Note how I cheekily called dbms_xplan.display_cursor because it will give me the sql_id of the last statement executed (because I turned serverout off, otherwise the last executed statement would be the fetch from dbms_output buffer!). Another point is that I flushed the buffer cache before running this, otherwise the index was still completely cached and all my hits were CPU – and I’m not sure whether I can trust the object name if the event is NULL (CPU) so I don’t.

I then run

@Sql_ash <sql_id>

The output (with removed columns while I learn how to do this nicely in wordpress):

  Id Operation                 Name               EVENT                          OBJECT_NAME                    ACTIVITY
---- ------------------------- ------------------ ------------------------------ ------------------------------ ----------
   0 INSERT STATEMENT                             control file parallel write    TEST_INDEX_PERF_NAME           1 (0%)
                                                  Disk file operations I/O       TEST_INDEX_PERF_NAME           1 (0%)
                                                  control file parallel write    TEST_INDEX_PERF_A              2 (1%)
                                                  rdbms ipc reply                TEST_INDEX_PERF_A              3 (1%)
                                                  Data file init write           TEST_INDEX_PERF_NAME           4 (2%)
                                                  CPU                                                           6 (2%)
                                                  Disk file operations I/O       TEST_INDEX_PERF_A              23 (9%)
                                                  Data file init write           TEST_INDEX_PERF_A              25 (10%)
                                                  control file sequential read   TEST_INDEX_PERF_A              37 (15%)
   1  LOAD TABLE CONVENTIONAL  TEST_INDEX_PERF    db file sequential read        TEST_INDEX_PERF_OWNER          3 (1%)
                                                  log buffer space               TEST_INDEX_PERF_A              12 (5%)
                                                  db file sequential read        TEST_INDEX_PERF_NAME           43 (17%)
                                                  CPU                                                           90 (36%)
   2   TABLE ACCESS FULL       TEST_INDEX_PERF_A  direct path read               TEST_INDEX_PERF_A              2 (1%)

So we can clearly see, not all indexes are created equally when it comes to DML performance.  If we think about what actually happens to maintain the index during the DML operation, it sort of makes sense; each insert must go and find (and update) a block in the index which would point to this row. If we are inserting few different values for a column then rather than going all over the index fairly randomly, we are just going to the same blocks over and over again – benefitting from our buffer cache. If the values are all over the place then so will our reads against the index, meaning we must load even more from disk.

Another thing to note is that these results are from my home setup – my disk is an SD card and my CPU is busy doing non-Oracle things too.

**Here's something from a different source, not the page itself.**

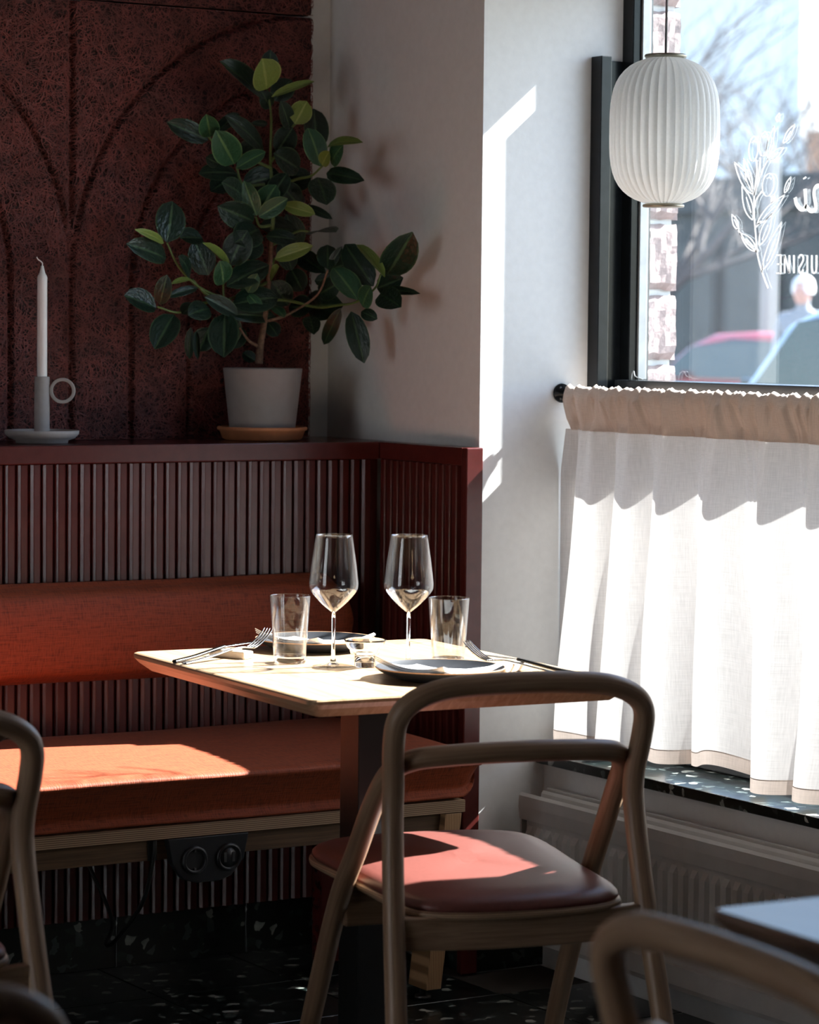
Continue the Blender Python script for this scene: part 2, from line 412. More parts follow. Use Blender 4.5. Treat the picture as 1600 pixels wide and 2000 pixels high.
LEAVES = [(2.909, 5.365, 1.805, 2.877, 5.325, 1.854, 0.0513, 'y'), (2.923, 5.399, 1.789, 2.816, 5.369, 1.847, 0.0387, 'd'), (2.924, 5.379, 1.826, 2.913, 5.361, 1.877, 0.03, 'd'), (2.919, 5.365, 1.791, 2.993, 5.34, 1.821, 0.0146, 'y'), (2.957, 5.421, 1.788, 2.985, 5.411, 1.827, 0.039, 'd'), (2.94, 5.407, 1.769, 2.915, 5.394, 1.797, 0.0259, 'd'), (2.977, 5.386, 1.726, 2.94, 5.355, 1.772, 0.0259, 'd'), (2.976, 5.365, 1.736, 2.995, 5.356, 1.777, 0.0344, 'y'), (3.036, 5.375, 1.681, 3.045, 5.406, 1.761, 0.039, 'd'), (2.943, 5.423, 1.738, 2.904, 5.413, 1.737, 0.0104, 'd'), (2.948, 5.394, 1.676, 2.981, 5.393, 1.723, 0.0388, 'd'), (2.791, 5.4, 1.696, 2.709, 5.401, 1.724, 0.032, 'd'), (2.772, 5.355, 1.699, 2.742, 5.315, 1.735, 0.0317, 'm'), (2.803, 5.397, 1.711, 2.862, 5.417, 1.751, 0.0192, 'd'), (2.929, 5.406, 1.683, 2.839, 5.383, 1.739, 0.0345, 'd'), (2.837, 5.369, 1.645, 2.774, 5.322, 1.699, 0.0447, 'm'), (2.874, 5.429, 1.651, 2.94, 5.458, 1.698, 0.0388, 'd'), (2.84, 5.37, 1.639, 2.885, 5.345, 1.669, 0.0256, 'm'), (2.876, 5.428, 1.63, 2.819, 5.426, 1.598, 0.0388, 'd'), (2.873, 5.426, 1.634, 2.798, 5.431, 1.631, 0.0323, 'd'), (2.876, 5.406, 1.608, 2.951, 5.399, 1.627, 0.043, 'd'), (2.814, 5.399, 1.648, 2.783, 5.388, 1.657, 0.0213, 'd'), (3.009, 5.309, 1.647, 2.987, 5.319, 1.715, 0.0386, 'm'), (3.006, 5.296, 1.691, 2.997, 5.154, 1.692, 0.0171, 'y'), (3.014, 5.283, 1.65, 3.013, 5.239, 1.682, 0.032, 'm'), (3.005, 5.302, 1.647, 2.998, 5.264, 1.67, 0.0214, 'y'), (3.028, 5.334, 1.636, 3.04, 5.219, 1.619, 0.0259, 'd'), (3.039, 5.405, 1.631, 3.007, 5.43, 1.618, 0.037, 'd'), (3.008, 5.4, 1.644, 2.943, 5.38, 1.669, 0.0412, 'd'), (3.03, 5.364, 1.629, 3.03, 5.327, 1.578, 0.0433, 'd'), (2.89, 5.372, 1.541, 2.861, 5.367, 1.602, 0.0279, 'm'), (2.893, 5.372, 1.543, 2.921, 5.358, 1.598, 0.0386, 'm'), (2.895, 5.372, 1.539, 2.933, 5.335, 1.572, 0.0266, 'm'), (2.902, 5.379, 1.518, 2.839, 5.351, 1.49, 0.0473, 'd'), (2.924, 5.421, 1.519, 3.009, 5.431, 1.516, 0.039, 'd'), (2.922, 5.39, 1.501, 2.977, 5.372, 1.496, 0.0259, 'd'), (2.891, 5.386, 1.531, 2.806, 5.363, 1.553, 0.043, 'd'), (2.948, 5.365, 1.566, 2.994, 5.328, 1.55, 0.0224, 'y'), (3.031, 5.426, 1.57, 3.063, 5.376, 1.546, 0.0149, 'd'), (2.977, 5.419, 1.577, 3.039, 5.445, 1.587, 0.0261, 'd'), (3.006, 5.353, 1.511, 3.004, 5.257, 1.513, 0.0397, 'd'), (3.048, 5.357, 1.426, 3.043, 5.456, 1.462, 0.0304, 'd'), (3.031, 5.317, 1.434, 3.04, 5.335, 1.478, 0.0345, 'd'), (3.038, 5.33, 1.43, 3.054, 5.307, 1.473, 0.0147, 'd'), (2.929, 5.365, 1.452, 2.978, 5.313, 1.476, 0.0249, 'y'), (2.917, 5.365, 1.409, 2.915, 5.327, 1.432, 0.0236, 'y'), (2.675, 5.356, 1.482, 2.694, 5.375, 1.555, 0.047, 'd'), (2.656, 5.322, 1.478, 2.571, 5.263, 1.498, 0.0134, 'y'), (2.665, 5.336, 1.448, 2.564, 5.285, 1.469, 0.0356, 'd'), (2.719, 5.387, 1.492, 2.768, 5.396, 1.493, 0.0339, 'd'), (2.736, 5.365, 1.412, 2.695, 5.33, 1.446, 0.0254, 'd'), (2.801, 5.415, 1.416, 2.771, 5.414, 1.477, 0.0428, 'd'), (2.819, 5.358, 1.43, 2.738, 5.303, 1.472, 0.0162, 'y'), (2.826, 5.372, 1.437, 2.847, 5.348, 1.499, 0.0469, 'd'), (2.809, 5.362, 1.394, 2.783, 5.326, 1.435, 0.0341, 'm'), (2.82, 5.37, 1.396, 2.901, 5.363, 1.436, 0.0427, 'd'), (2.869, 5.39, 1.453, 2.907, 5.406, 1.491, 0.0386, 'd'), (2.72, 5.336, 1.409, 2.668, 5.308, 1.399, 0.0101, 'y'), (2.87, 5.372, 1.38, 2.877, 5.35, 1.414, 0.0214, 'm'), (2.87, 5.372, 1.378, 2.89, 5.354, 1.35, 0.018, 'm'), (2.767, 5.369, 1.37, 2.836, 5.372, 1.339, 0.0263, 'd'), (2.837, 5.373, 1.358, 2.921, 5.359, 1.372, 0.047, 'd'), (2.827, 5.382, 1.337, 2.942, 5.401, 1.332, 0.0257, 'd'), (2.66, 5.376, 1.347, 2.592, 5.365, 1.367, 0.0379, 'd'), (2.644, 5.33, 1.351, 2.646, 5.307, 1.403, 0.0259, 'd'), (2.687, 5.351, 1.335, 2.634, 5.317, 1.274, 0.0421, 'd'), (2.751, 5.365, 1.391, 2.686, 5.358, 1.373, 0.0144, 'd'), (2.816, 5.374, 1.337, 2.798, 5.34, 1.259, 0.0478, 'd'), (2.846, 5.422, 1.341, 2.855, 5.434, 1.277, 0.0448, 'd'), (2.884, 5.434, 1.312, 2.87, 5.435, 1.27, 0.0346, 'd'), (2.799, 5.411, 1.307, 2.785, 5.421, 1.264, 0.0343, 'd'), (2.747, 5.393, 1.306, 2.753, 5.409, 1.25, 0.0153, 'd'), (2.754, 5.379, 1.298, 2.745, 5.356, 1.249, 0.0111, 'd'), (2.708, 5.354, 1.335, 2.744, 5.37, 1.353, 0.0253, 'd'), (3.055, 5.307, 1.357, 3.052, 5.438, 1.357, 0.0475, 'd'), (3.032, 5.191, 1.369, 3.015, 5.251, 1.426, 0.0402, 'm'), (3.034, 5.181, 1.352, 3.031, 5.148, 1.388, 0.0317, 'm'), (3.052, 5.302, 1.348, 3.048, 5.355, 1.282, 0.0224, 'd'), (3.053, 5.256, 1.344, 3.066, 5.23, 1.252, 0.0343, 'd'), (3.045, 5.203, 1.344, 3.059, 5.17, 1.331, 0.0195, 'd'), (3.074, 5.205, 1.399, 3.053, 5.272, 1.474, 0.0426, 'd'), (3.04, 5.098, 1.414, 3.03, 5.18, 1.472, 0.0192, 'y'), (3.071, 5.141, 1.416, 3.067, 5.051, 1.489, 0.0515, 'd'), (3.075, 5.188, 1.389, 3.084, 5.066, 1.384, 0.0144, 'd'), (3.077, 5.192, 1.391, 3.098, 5.137, 1.41, 0.034, 'd'), (3.046, 5.132, 1.381, 3.036, 5.042, 1.358, 0.0378, 'd'), (3.03, 5.38, 1.352, 3.001, 5.417, 1.352, 0.04, 'd'), (3.034, 5.38, 1.409, 3.06, 5.344, 1.411, 0.0226, 'd'), (3.014, 5.365, 1.335, 2.997, 5.317, 1.302, 0.0269, 'd'), (2.929, 5.372, 1.355, 2.931, 5.331, 1.336, 0.019, 'm'), (2.949, 5.428, 1.319, 2.963, 5.415, 1.295, 0.0261, 'd'), (2.918, 5.424, 1.238, 2.901, 5.443, 1.252, 0.0182, 'd'), (3.046, 5.345, 1.43, 3.063, 5.292, 1.443, 0.0347, 'd'), (2.999, 5.428, 1.356, 2.959, 5.42, 1.399, 0.0393, 'd'), (2.912, 5.415, 1.416, 2.88, 5.409, 1.389, 0.0389, 'd'), (2.993, 5.429, 1.548, 3.03, 5.449, 1.488, 0.0392, 'd'), (2.963, 5.404, 1.611, 3.002, 5.401, 1.573, 0.039, 'd'), (2.866, 5.377, 1.581, 2.799, 5.331, 1.602, 0.0342, 'd'), (2.999, 5.411, 1.43, 2.973, 5.41, 1.482, 0.0348, 'd'), (3.031, 5.424, 1.387, 3.014, 5.439, 1.427, 0.035, 'd'), (2.78, 5.366, 1.349, 2.723, 5.337, 1.336, 0.034, 'd'), (3.037, 5.372, 1.378, 3.051, 5.317, 1.4, 0.0348, 'd'), (2.963, 5.376, 1.635, 2.93, 5.378, 1.583, 0.0345, 'd')]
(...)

No other queries are running so nothing else competes for the cache space. In a real life system, you’d probably see much less CPU time, much less time associated with file management (as these are new segments), less redo waits etc.

The real question you must ask is “Is the overhead acceptable for the improvement in query performance?” If you’re going to hardly ever use the index then perhaps it’s not worth it, if your new business critical process can really take advantage of the index then perhaps you have no choice?

Something to consider, what if your inserts used mostly (or always) the same value for one column in each batch? Could you add that column to the left side of your indexes to improve DML performance? Could that additional column also help the performance of your queries that already use this index? This is something I see commonly in a DW environment with fact tables that have many dimensions of a hierarchy. Consider a table of tasks that you associate with a user, consider that a user also belongs to a team which is also stored in the same table. If we were to just index on the user id and we load a batch of inserts for this team, our index is going to be hit all over. If we have team id as a leading column in our index then our index hit is going to be narrower. If our queries filter on team id with a few user ids then our index will even improve this performance because we are hitting a narrow range in our index too: Win-Win.